Monday, April 28, 2008

The New York Times on Ben Bernanke, June 20, 1913

The New York Times wrote an article on the McAdoo-Owen-Glass Banking bill, which became the Federal Reserve Act, on June 20, 1913. The Federal Reserve Act was passed in December of that year. The Times wrote:

"Banking and politics would be one. All experience forbids us to assume with any degree of confidence that appointments made by the President and confirmed by the Senate would be made with that careful attention to the need of securing fit and experienced men which the great importance of the banking business and its delicate and easily disturbed relation to the industries of the country so urgently require. We know that our Government is one of the least efficient, most wasteful and loosely conducted of the great business institutions of the country. And into such incompetent hands it is proposed to intrust the control of banking upon which all other business is so intimately dependent. Loans upon the security of farming lands are provided for. Does anybody suppose that the policy of the Federal Reserve Banks or of the Federal Reserve Board would in this particular be determined with entire indifference to the farmer vote?
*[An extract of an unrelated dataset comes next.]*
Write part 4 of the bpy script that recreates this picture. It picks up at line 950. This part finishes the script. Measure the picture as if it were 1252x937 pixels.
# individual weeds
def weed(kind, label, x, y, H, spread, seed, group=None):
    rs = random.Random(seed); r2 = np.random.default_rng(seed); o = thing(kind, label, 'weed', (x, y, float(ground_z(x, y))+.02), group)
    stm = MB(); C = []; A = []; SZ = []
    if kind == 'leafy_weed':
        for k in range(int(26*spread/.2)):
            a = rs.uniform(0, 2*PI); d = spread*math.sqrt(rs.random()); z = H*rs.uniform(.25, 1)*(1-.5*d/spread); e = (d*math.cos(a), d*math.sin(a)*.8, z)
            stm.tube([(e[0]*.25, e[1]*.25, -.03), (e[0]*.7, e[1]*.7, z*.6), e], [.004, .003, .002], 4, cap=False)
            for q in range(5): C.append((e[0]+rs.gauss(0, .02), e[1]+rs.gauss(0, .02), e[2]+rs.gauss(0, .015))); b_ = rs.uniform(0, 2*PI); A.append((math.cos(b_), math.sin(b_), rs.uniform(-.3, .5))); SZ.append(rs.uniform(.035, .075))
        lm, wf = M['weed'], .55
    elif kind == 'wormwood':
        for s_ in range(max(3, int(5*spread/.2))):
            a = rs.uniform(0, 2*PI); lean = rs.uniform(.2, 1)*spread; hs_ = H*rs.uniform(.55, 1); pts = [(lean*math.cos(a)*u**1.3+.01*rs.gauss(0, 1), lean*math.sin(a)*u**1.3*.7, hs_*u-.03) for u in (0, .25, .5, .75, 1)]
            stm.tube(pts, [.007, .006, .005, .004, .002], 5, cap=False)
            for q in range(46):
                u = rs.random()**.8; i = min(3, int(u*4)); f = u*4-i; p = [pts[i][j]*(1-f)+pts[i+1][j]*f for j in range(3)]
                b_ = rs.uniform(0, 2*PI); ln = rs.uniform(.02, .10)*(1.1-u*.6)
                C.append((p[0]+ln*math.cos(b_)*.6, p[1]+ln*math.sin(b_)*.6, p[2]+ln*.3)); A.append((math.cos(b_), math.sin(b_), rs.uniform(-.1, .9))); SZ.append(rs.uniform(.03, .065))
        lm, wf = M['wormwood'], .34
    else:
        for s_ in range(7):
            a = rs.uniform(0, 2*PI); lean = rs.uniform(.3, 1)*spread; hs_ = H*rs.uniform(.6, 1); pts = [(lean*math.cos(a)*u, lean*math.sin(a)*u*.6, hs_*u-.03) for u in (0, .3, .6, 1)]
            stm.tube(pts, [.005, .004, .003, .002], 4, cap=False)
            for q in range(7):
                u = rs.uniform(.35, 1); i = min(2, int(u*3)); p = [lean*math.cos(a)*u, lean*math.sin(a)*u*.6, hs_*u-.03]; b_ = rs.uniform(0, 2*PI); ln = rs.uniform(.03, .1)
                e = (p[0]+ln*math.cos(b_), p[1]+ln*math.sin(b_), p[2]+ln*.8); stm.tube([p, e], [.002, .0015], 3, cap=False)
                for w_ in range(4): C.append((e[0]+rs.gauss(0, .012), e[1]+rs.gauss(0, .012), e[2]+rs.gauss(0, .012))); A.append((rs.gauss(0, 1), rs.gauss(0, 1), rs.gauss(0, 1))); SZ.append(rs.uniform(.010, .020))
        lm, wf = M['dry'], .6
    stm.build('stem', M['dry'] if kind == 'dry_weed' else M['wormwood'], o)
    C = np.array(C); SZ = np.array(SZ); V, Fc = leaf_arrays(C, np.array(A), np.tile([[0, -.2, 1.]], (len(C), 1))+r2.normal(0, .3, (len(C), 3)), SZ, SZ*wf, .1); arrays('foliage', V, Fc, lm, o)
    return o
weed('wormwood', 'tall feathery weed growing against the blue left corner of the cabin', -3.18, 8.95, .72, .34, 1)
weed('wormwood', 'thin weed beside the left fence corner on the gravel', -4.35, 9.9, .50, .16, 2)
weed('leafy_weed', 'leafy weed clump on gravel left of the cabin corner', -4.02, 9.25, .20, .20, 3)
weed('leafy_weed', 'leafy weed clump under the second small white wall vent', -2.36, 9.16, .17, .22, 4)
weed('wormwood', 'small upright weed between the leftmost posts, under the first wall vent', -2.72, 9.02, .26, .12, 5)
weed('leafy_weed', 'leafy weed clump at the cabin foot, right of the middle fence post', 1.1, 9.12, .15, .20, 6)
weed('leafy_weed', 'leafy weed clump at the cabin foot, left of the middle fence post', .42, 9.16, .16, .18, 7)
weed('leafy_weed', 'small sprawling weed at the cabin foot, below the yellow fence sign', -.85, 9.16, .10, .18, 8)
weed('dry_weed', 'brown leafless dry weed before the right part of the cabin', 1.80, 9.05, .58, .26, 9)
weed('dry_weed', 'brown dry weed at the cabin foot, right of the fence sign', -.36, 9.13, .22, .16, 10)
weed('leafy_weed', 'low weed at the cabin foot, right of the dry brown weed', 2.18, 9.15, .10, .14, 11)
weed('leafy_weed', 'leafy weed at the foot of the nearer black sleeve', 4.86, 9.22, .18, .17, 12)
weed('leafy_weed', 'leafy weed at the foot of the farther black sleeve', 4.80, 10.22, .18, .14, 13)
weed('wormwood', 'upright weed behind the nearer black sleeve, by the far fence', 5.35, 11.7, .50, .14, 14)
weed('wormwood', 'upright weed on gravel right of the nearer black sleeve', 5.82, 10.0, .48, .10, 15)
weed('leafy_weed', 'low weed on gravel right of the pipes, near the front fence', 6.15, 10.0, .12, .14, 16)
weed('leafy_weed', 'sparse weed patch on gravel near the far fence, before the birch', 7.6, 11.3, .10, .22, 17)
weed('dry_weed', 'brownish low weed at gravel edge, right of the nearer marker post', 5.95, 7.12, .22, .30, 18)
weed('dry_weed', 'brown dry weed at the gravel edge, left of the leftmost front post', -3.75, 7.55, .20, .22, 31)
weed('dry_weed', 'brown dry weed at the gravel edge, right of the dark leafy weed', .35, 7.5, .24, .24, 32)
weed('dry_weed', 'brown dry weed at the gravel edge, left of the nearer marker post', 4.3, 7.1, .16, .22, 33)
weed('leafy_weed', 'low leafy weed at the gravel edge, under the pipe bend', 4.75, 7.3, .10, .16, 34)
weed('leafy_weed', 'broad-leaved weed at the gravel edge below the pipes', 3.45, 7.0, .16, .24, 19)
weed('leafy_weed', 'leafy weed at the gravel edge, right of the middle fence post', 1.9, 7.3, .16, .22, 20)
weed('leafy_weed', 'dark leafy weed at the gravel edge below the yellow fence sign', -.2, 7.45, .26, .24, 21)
Or that in Congressional or Presidential campaign years the regulation of the discount rate or the determination of banking policy in general would be decided on by minds taking no thought of political ends to be gained? The germinal principle of the bill appears to be distrust of banks and bankers. We may assume that not only financiers and bankers, but business men generally will take sober thought concerning the centralizing features of the bill and the spirit and the policy which have inspired it."